The 7 Habits of Highly Effective People Irony

Irony of the Personality Ethic

While the "personality ethic" purports to be helpful in the development of people's lives, it is actually more detrimental than it is beneficial; it only provides a quick fix to a person's immediate problems without changing the underlying conditions. It is the easy way out of an uncomfortable situation, but without changing one's character, no real change is made except a heightened sense of privilege.

Irony of Independence

Independence seems like the end goal - it's been brainwashed into our minds with the culture's obsession with freedom, both collectively and individually. Freedom as an absence of constraints is presented as the end goal of human life, but ironically, it's actually just a stepping stone. Covey says that independence is only the middle step between dependence and interdependence, the latter of which is the truly perfect state. He compares trying to be most effective in complete independence to trying to play tennis with a golf club.

Irony of the Golden Goose

In the parable of the golden goose, the farmer discovers that his goose produces a golden egg every morning. Soon, however, he becomes impatient, and he kills the goose in order to get all of the eggs at once. There aren't any eggs inside the goose, however, and the farmer realizes that in trying to get all of the eggs at once, he ironically ensured that he would get no more eggs (because he killed the egg-maker).
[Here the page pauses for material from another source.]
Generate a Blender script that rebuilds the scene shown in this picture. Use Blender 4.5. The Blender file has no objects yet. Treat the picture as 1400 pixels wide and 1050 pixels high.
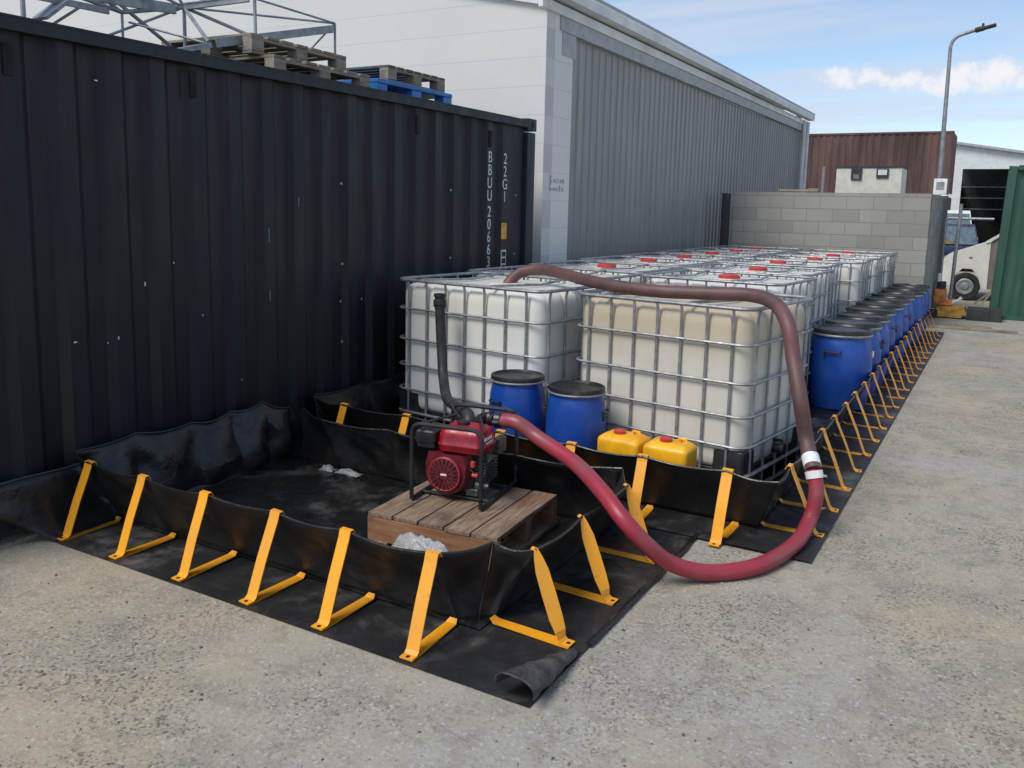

Irony of Emotional Stability

Covey notes the irony that results from obtaining independence through good habits: when you start to care less about what other people think of you, since your emotional stability is no longer based on their approval, you will actually begin to care more about what they think of themselves and wish to help. This pleasant irony is just one step in the transformation allowed by the Seven Habits.

Irony of Reaction

Covey shares a quote from Gandhi, who said, “They cannot take away our self-respect if we do not give it to them.” This statement reveals an important irony: the only way we can be emotionally damaged by judgment is if we give our willing consent to allow it to happen. If we disallow this consent, we cannot be harmed by the judgment of others.